He knew the war was cursed and, knowing that, felt no need to know more. He put the
responsibility for it on two of his favorite people to blame: Bush and Obama.
For Bannon, Afghanistan represented one more failure of establishment thinking. More
precisely, it represented the establishment’s inability to confront failure.
Curiously, McMaster had written a book on exactly this subject, a scathing critique of
the unchallenged assumptions with which military leaders pursued the Vietnam War. The
book was embraced by liberals and the establishment, with whom, in Bannon’s view,
McMaster had become hopelessly aligned. And now—ever afraid of the unknown, intent
on keeping options open, dedicated to stability, and eager to protect his establishment cred
—McMaster was recommending a huge troop surge in Afghanistan.
7 OK Ok
By early July, the pressure to make a decision was approaching the boiling point. Trump
had already authorized the Pentagon to deploy the troop resources it believed were
needed, but Defense Secretary Mattis refused to act without a specific authorization from
the president. Trump would finally have to make the call—unless he could find a way to
put it off again.
Bannon’s thought was that the decision could be made for the president—a way the
president liked to have decisions made—if Bannon could get rid of McMaster. That would
both head off the strongest voice for more troops and also avenge Bannon’s ouster by
McMaster’s hand from the NSC.
With the president promising that he would make up his mind by August, and
McMaster, Mattis, and Tillerson pressing for a decision as soon as possible, Bannon-
inspired media began a campaign to brand McMaster as a globalist, interventionist, and all
around not-our-kind-of-Trumper—and, to boot, soft on Israel.

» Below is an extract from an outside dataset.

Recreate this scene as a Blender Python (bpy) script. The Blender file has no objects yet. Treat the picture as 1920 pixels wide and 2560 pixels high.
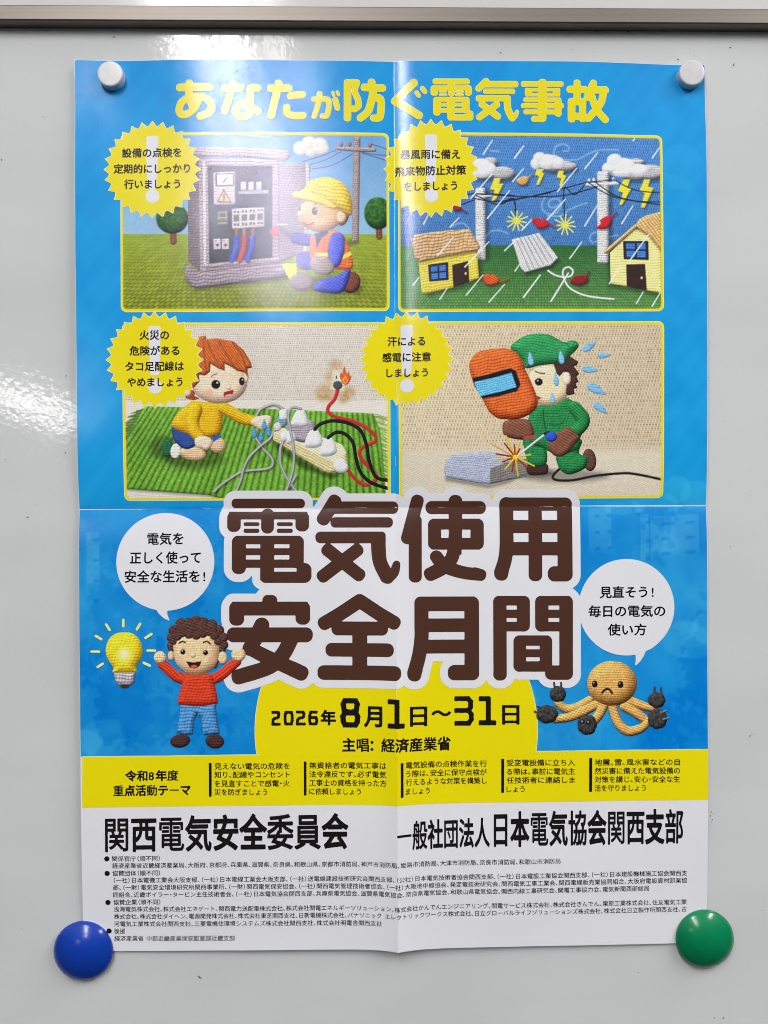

It was a scurrilous, albeit partly true, attack. McMaster was in fact talking to Petraeus
often. The kicker was the suggestion that McMaster was giving inside dope to Petraeus, a
pariah because of his guilty plea regarding his mishandling of classified information. It
was also the case that McMaster was disliked by the president and on the point of being
dismissed.
It was Bannon, riding high again, enjoying himself in a moment of supreme
overconfidence.
Indeed, in part to prove there were other options beyond more troops or humiliating
defeat—and logically there probably weren’t more options—Bannon became a sponsor of
Blackwater-founder Erik Prince’s obviously self-serving idea to replace the U.S. military
force with private contractors and CIA and Special Operations personnel. The notion was
briefly embraced by the president, then ridiculed by the military.